Andre, something of a scam artist who can’t pay his debts, decides to end his money woes by jumping off one of Paris’ strikingly beautiful bridges. But when a statuesque blonde with the same idea beats him to it, he jumps in to rescue her, saving both their lives.

In gratitude, Angela (Danish stunner Rie Rasmussen, “Femme Fatale”) offers to help solve Andre’s troubles. (Her inimitable way of doing so mostly involves spending time alone with other men.) But it’s not angry creditors who are Andre’s biggest problem, she decides. It’s his own lack of self-love and self-confidence.

Luc Besson’s first live-action feature since 1999’s “The Messenger: The Story of Joan of Arc” is a sometimes funny, sometimes film noir-dark fable that glides perilously close to melodrama at times. Ultimately, though, it’s a rehash of Wim Wender’s 1987 “Wings of Desire,” already remade in Hollywood as “City of Angels.”

It’s too bad “Angel-A” leaves viewers already familiar with those movies unsatisfied, because this black and white film is one of the most beautifully shot of the year. Paris and its many bridges have rarely looked so beautiful.

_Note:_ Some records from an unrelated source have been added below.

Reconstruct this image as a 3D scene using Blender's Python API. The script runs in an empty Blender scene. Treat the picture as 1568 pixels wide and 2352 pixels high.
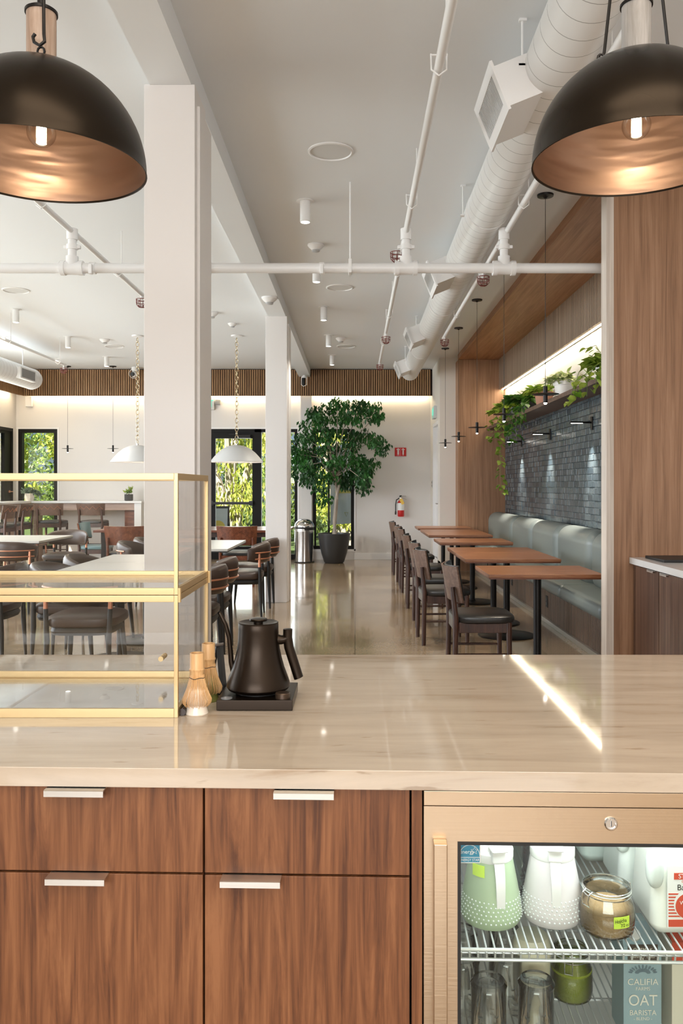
import bpy, bmesh, math, random
from mathutils import Vector, Matrix
random.seed(7)
PI = math.pi
S = bpy.context.scene
COL = S.collection

# ---------------------------------------------------------------- camera
cd = bpy.data.cameras.new('camera')
cam = bpy.data.objects.new('camera', cd)
COL.objects.link(cam)
cam.location = (0, 0, 1.4)
cam.rotation_euler = (PI/2, 0, 0)
cd.sensor_fit = 'HORIZONTAL'
cd.sensor_width = 36
cd.lens = 36*1900/1568
cd.shift_x = -(815-784)/1568
cd.shift_y = -(1176-1118)/1568
cd.clip_start = 0.05
cd.clip_end = 200
S.camera = cam

# ---------------------------------------------------------------- exposure
S.view_settings.view_transform = 'Standard'
S.view_settings.look = 'None'
S.view_settings.gamma = 1
S.view_settings.use_curve_mapping = False
S.view_settings.exposure = 0.70
S.cycles.use_denoising = True
S.cycles.max_bounces = 10
S.cycles.diffuse_bounces = 5
S.cycles.glossy_bounces = 4
S.cycles.transparent_max_bounces = 24
S.cycles.transmission_bounces = 8
S.cycles.sample_clamp_indirect = 4
S.cycles.caustics_reflective = False
S.cycles.caustics_refractive = False

# ---------------------------------------------------------------- sky
w = bpy.data.worlds.new('sky')
S.world = w
w.use_nodes = True
nt = w.node_tree
bg = nt.nodes['Background']
sky = nt.nodes.new('ShaderNodeTexSky')
sky.sky_type = 'HOSEK_WILKIE'
sky.turbidity = 3
sky.sun_direction = Vector((-0.5, -0.5, 0.7)).normalized()
nt.links.new(sky.outputs[0], bg.inputs[0])
bg.inputs[1].default_value = 1.3

# ---------------------------------------------------------------- sun and large lights
def light(name, kind, loc, energy, color=(1, 1, 1), size=None, size_y=None, aim=None, spot=None, blend=.5, radius=None):
    l = bpy.data.lights.new(name, kind)
    l.energy = energy
    l.color = color
    o = bpy.data.objects.new(name, l)
    COL.objects.link(o)
    o.location = loc
    if kind == 'AREA':
        l.shape = 'RECTANGLE'
        l.size = size
        l.size_y = size_y or size
    if radius is not None:
        l.shadow_soft_size = radius
    if spot:
        l.spot_size = spot
        l.spot_blend = blend
    if aim is not None:
        d = Vector(aim) - Vector(loc)
        o.rotation_euler = d.to_track_quat('-Z', 'Y').to_euler()
    return o

sun = light('sun', 'SUN', (0, 0, 12), 14.0, (1, .93, .78), aim=(4.0, 9.0, 2.5))
sun.data.angle = .01
K_DAY = 0.78
# daylight coming through the long storefront windows of the left wall
light('daylight_left', 'AREA', (-6.75, 8.2, 1.75), 600*K_DAY, (.88, .94, 1), size=10.5, size_y=2.7, aim=(-2.2, 8.2, .1))
# daylight through the back windows
light('daylight_back', 'AREA', (-2.0, 16.35, 1.4), 36*K_DAY, (.93, .97, 1), size=1.9, size_y=2.2, aim=(-2.0, 0, 1.4))
# unseen fill lamps added behind and above the camera to brighten ceiling and counter
light('rear_fill', 'AREA', (-1.0, -5.9, 2.4), 290*K_DAY, (.96, .98, 1), size=6.0, size_y=1.7, aim=(1.0, 8, 3.0))
light('overhead_fill', 'AREA', (.3, .2, 3.58), 24, (1, .86, .69), size=2.6, size_y=1.0, aim=(.3, .2, 0))
light('overhead_fill', 'AREA', (.6, -1.3, 3.58), 30, (1, .86, .69), size=2.6, size_y=1.0, aim=(.6, -1.3, 0))

# ---------------------------------------------------------------- mesh helpers
def at(x, y, Y):
    """the place seen at a point of the picture when it stands at depth Y"""
    return Vector(((x-815)*Y/1900, Y, 1.4-(y-1118)*Y/1900))

class MB:
    def __init__(self):
        self.bm = bmesh.new()
        self.wn = False
    def box(self, x0, x1, y0, y1, z0, z1, bev=0, seg=2, M=None):
        r = bmesh.ops.create_cube(self.bm, size=1)
        vs = r['verts']
        for v in vs:
            v.co = Vector((x0+(v.co.x+.5)*(x1-x0), y0+(v.co.y+.5)*(y1-y0), z0+(v.co.z+.5)*(z1-z0)))
        out = vs
        if bev > 0:
            self.wn = True
            es = set()
            for v in vs:
                es.update(v.link_edges)
            g = bmesh.ops.bevel(self.bm, geom=list(es), offset=bev, segments=seg, profile=.5, affect='EDGES')
            out = list(set(g['verts']) | set(v for f in g['faces'] for v in f.verts))
        if M is not None:
            for v in out:
                v.co = M @ v.co
        return self
    def cyl(self, p0, p1, r0, r1=None, n=16, caps=True):
        return self.tube([p0, p1], [r0, r0 if r1 is None else r1], n, caps=caps)
    def tube(self, pts, r, n=8, caps=True, closed=False):
        pts = [Vector(p) for p in pts]
        m = len(pts)
        rs = list(r) if isinstance(r, (list, tuple)) else [r]*m
        rings = []
        up = None
        for i, p in enumerate(pts):
            if closed:
                t = (pts[(i+1) % m]-pts[i-1]).normalized()
            elif i == 0:
                t = (pts[1]-pts[0]).normalized()
            elif i == m-1:
                t = (pts[-1]-pts[-2]).normalized()
            else:
                t = ((pts[i+1]-p).normalized()+(p-pts[i-1]).normalized())
                t = t.normalized() if t.length > 1e-6 else (pts[i+1]-p).normalized()
            if up is None:
                a = Vector((0, 0, 1)) if abs(t.z) < .9 else Vector((1, 0, 0))
                up = (a - t*a.dot(t)).normalized()
            else:
                up = (up - t*up.dot(t))
                up = up.normalized() if up.length > 1e-6 else t.orthogonal().normalized()
            s = t.cross(up)
            rings.append([self.bm.verts.new(p + (up*math.cos(2*PI*k/n)+s*math.sin(2*PI*k/n))*rs[i]) for k in range(n)])
        cnt = m if closed else m-1
        for i in range(cnt):
            a, b = rings[i], rings[(i+1) % m]
            for k in range(n):
                self.bm.faces.new((a[k], a[(k+1) % n], b[(k+1) % n], b[k]))
        if caps and not closed:
            self.bm.faces.new(rings[0][::-1])
            self.bm.faces.new(rings[-1])
        return self
    def lathe(self, prof, c=(0, 0, 0), n=32, M=None, close=False):
        c = Vector(c)
        rings = []
        for (r, z) in prof:
            if r < 1e-5:
                rings.append([self.bm.verts.new(c+Vector((0, 0, z)))])
            else:
                rings.append([self.bm.verts.new(c+Vector((r*math.cos(2*PI*k/n), r*math.sin(2*PI*k/n), z))) for k in range(n)])
        pr = list(zip(rings, rings[1:]))
        if close:
            pr.append((rings[-1], rings[0]))
        for a, b in pr:
            for k in range(n):
                k2 = (k+1) % n
                if len(a) == 1 and len(b) == 1:
                    break
                if len(a) == 1:
                    self.bm.faces.new((a[0], b[k2], b[k]))
                elif len(b) == 1:
                    self.bm.faces.new((a[k], a[k2], b[0]))
                else:
                    self.bm.faces.new((a[k], a[k2], b[k2], b[k]))
        if M is not None:
            for rg in rings:
                for v in rg:
                    v.co = M @ v.co
        return self
    def face(self, pts):
        self.bm.faces.new([self.bm.verts.new(Vector(p)) for p in pts])
        return self
    def prism(self, poly, f, a, b):
        """poly: 2-D points; f(u, v, t) -> 3-D point; extruded from t=a to t=b"""
        A = [self.bm.verts.new(Vector(f(u, v, a))) for u, v in poly]
        B = [self.bm.verts.new(Vector(f(u, v, b))) for u, v in poly]
        n = len(poly)
        self.bm.faces.new(A[::-1])
        self.bm.faces.new(B)
        for k in range(n):
            self.bm.faces.new((A[k], A[(k+1) % n], B[(k+1) % n], B[k]))
        return self
    def sell(self, c, a, b, h, e1=.6, e2=.5, nu=32, nv=12):
        """superellipsoid cushion"""
        c = Vector(c)
        def sp(w, e):
            return math.copysign(abs(w)**e, w)
        prev = None
        for j in range(nv+1):
            v = -PI/2+PI*j/nv
            cv, sv = sp(math.cos(v), e1), sp(math.sin(v), e1)
            if j in (0, nv):
                ring = [self.bm.verts.new(c+Vector((0, 0, h*sv)))]
            else:
                ring = [self.bm.verts.new(c+Vector((a*cv*sp(math.cos(2*PI*k/nu), e2), b*cv*sp(math.sin(2*PI*k/nu), e2), h*sv))) for k in range(nu)]
            if prev:
                for k in range(nu):
                    k2 = (k+1) % nu
                    if len(prev) == 1:
                        self.bm.faces.new((prev[0], ring[k2], ring[k]))
                    elif len(ring) == 1:
                        self.bm.faces.new((prev[k], prev[k2], ring[0]))
                    else:
                        self.bm.faces.new((prev[k], prev[k2], ring[k2], ring[k]))
            prev = ring
        return self
    def shell(self, f, nu, nv, th, ends=True):
        """f(u,v)->(point, normal), u,v in 0..1; slab of thickness th"""
        A, B = [], []
        for i in range(nu+1):
            ra, rb = [], []
            for j in range(nv+1):
                p, nrm = f(i/nu, j/nv)
                t = th(i/nu, j/nv) if callable(th) else th
                p, nrm = Vector(p), Vector(nrm).normalized()
                ra.append(self.bm.verts.new(p+nrm*t/2))
                rb.append(self.bm.verts.new(p-nrm*t/2))
            A.append(ra)
            B.append(rb)
        for i in range(nu):
            for j in range(nv):
                self.bm.faces.new((A[i][j], A[i+1][j], A[i+1][j+1], A[i][j+1]))
                self.bm.faces.new((B[i][j], B[i][j+1], B[i+1][j+1], B[i+1][j]))
        for i in range(nu):
            self.bm.faces.new((A[i][0], B[i][0], B[i+1][0], A[i+1][0]))
            self.bm.faces.new((A[i][nv], A[i+1][nv], B[i+1][nv], B[i][nv]))
        for j in range(nv):
            self.bm.faces.new((A[0][j], A[0][j+1], B[0][j+1], B[0][j]))
            self.bm.faces.new((A[nu][j], B[nu][j], B[nu][j+1], A[nu][j+1]))
        return self
    def xf(self, M):
        for v in self.bm.verts:
            v.co = M @ v.co
        return self
    def build(self, name, m, parent=None, label=None, ang=35, world=True):
        if parent is not None and world:
            o = Matrix.Translation(parent.location)
            p = parent.parent
            while p is not None:
                o = Matrix.Translation(p.location) @ o
                p = p.parent
            self.xf(o.inverted())
        bmesh.ops.recalc_face_normals(self.bm, faces=self.bm.faces)
        me = bpy.data.meshes.new(name)
        self.bm.to_mesh(me)
        self.bm.free()
        me.polygons.foreach_set('use_smooth', [True]*len(me.polygons))
        me.set_sharp_from_angle(angle=math.radians(ang))
        me.materials.append(m)
        o = bpy.data.objects.new(name, me)
        COL.objects.link(o)
        o.parent = parent
        if self.wn:
            wm = o.modifiers.new('weighted_normal', 'WEIGHTED_NORMAL'); wm.keep_sharp = True
        if label:
            o['label'] = label
        return o

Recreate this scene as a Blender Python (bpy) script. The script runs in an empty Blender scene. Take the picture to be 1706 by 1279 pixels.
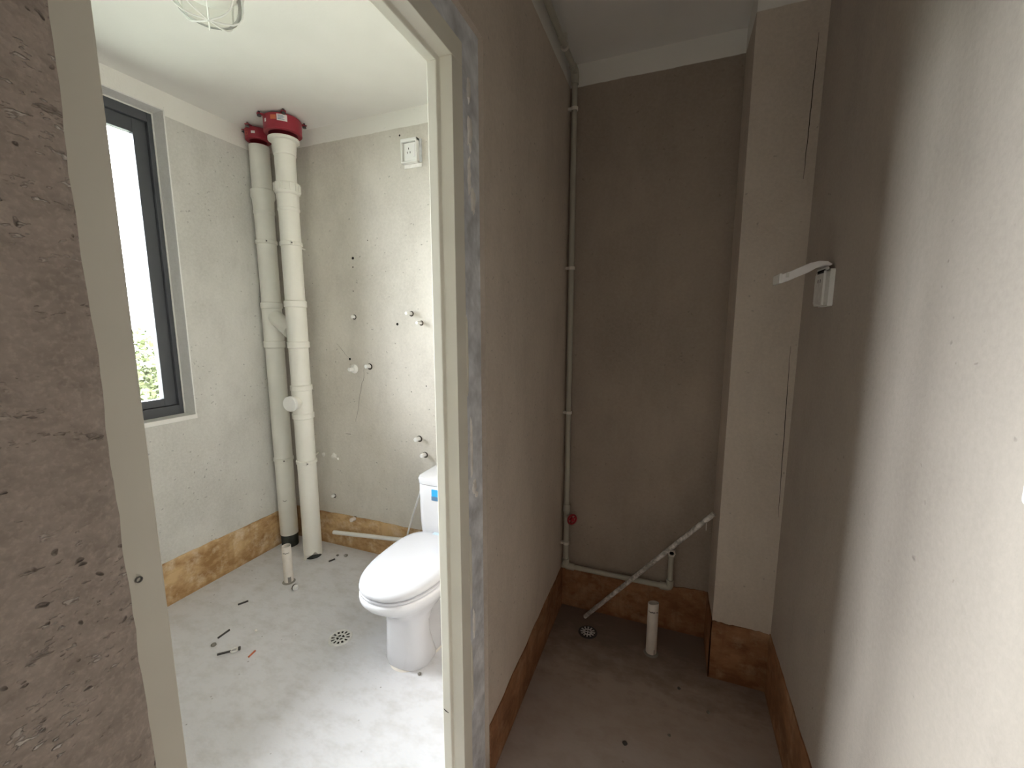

Cinematographer (and frequent Besson collaborator) Thierry Arbogast has captured a quiet, nearly empty city few of us get to see.

It’s no surprise that by the end of the film, when Angela has worked her magic, Andre finally realizes that the city is beautiful.

The vistas and the performances make “Angel-A” worth watching, even if the story covers well-trodden ground. Miss Rasmussen looks a little like Mr. Besson’s ex-wife, actress Milla Jovovich, and has the same attractive combination of femininity and toughness.

Mr. Debbouze is familiar to foreign film devotees on these shores, with his noted appearances in “Amelie” and last year’s Oscar nominee, “Days of Glory.” Here he proves he can carry a film almost on his own; his lovable rogue is incredibly appealing. His sense of detail is effortless, too: When Angela talks about how attractive he is on the inside, he closes his jacket, as if trying to hide his true self.

Mr. Besson’s modern-day fairy tale, though, is all about recognizing — and accepting — that self.


TITLE: “Angel-A”

RATING: R (language and some sexual content)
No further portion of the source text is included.